L’efficienza di costo va affiancata dall’innovazione nel formato. Tutte le ricerche, oggi, stabiliscono che il punto vendita è il luogo, nell’accezione estesa di spazio e tempo, in cui si decidono gli acquisti. Non solo e non tanto in termini di marche ma anche del cosa e del come consumare, dove per consumare si intende, in modo finalmente chiaro e radicale, non distruggere, diminuire, ma sviluppare gradevolezza per la propria vita. Anche nei termini di relazione e socialità. Il punto di vendita vende se stesso assieme ai servizi e ai prodotti ed è il principale veicolo pubblicitario o di comunicazione. Parla di valori oltre che di consumi e consumo.

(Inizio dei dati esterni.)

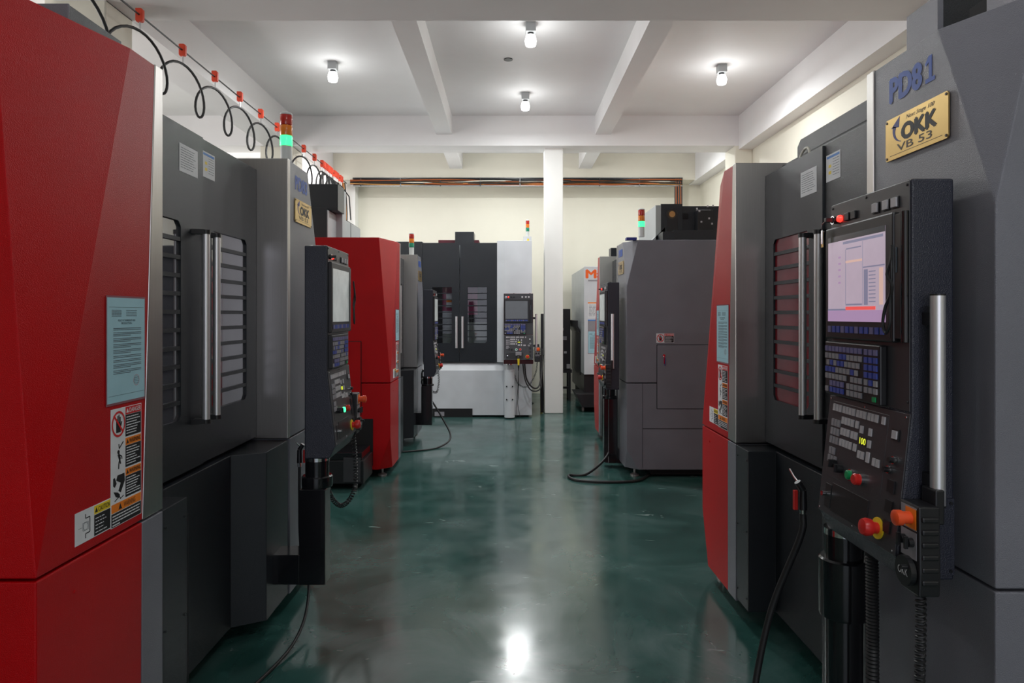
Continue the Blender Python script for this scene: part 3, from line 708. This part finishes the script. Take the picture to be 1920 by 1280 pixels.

Se queste idee sono verosimili e condivisibili allora è necessario domandarsi se l’attuale assetto distributivo può supportare e sopportare tutti questi oneri, connessi agli onori di svolgere una funzione sociale di fondamentale importanza (e non solo nei centri storici ma anche come veicolo di recupero di aree teoricamente marginali).
L’innovazione del prodotto negozio è rilevante proprio perchè il settore della delivery deve contribuire a ottimizzare le risorse disponibili dei consumatori per migliorare il benessere fruito attraverso i consumi.
Se esiste, e deve esistere, una responsabilità individuale e collettiva per migliorare il benessere del Paese, anche in termini di benessere medio fruito, allora possiamo dichiarare che anche il commercio, può, deve e vuole fare la sua parte.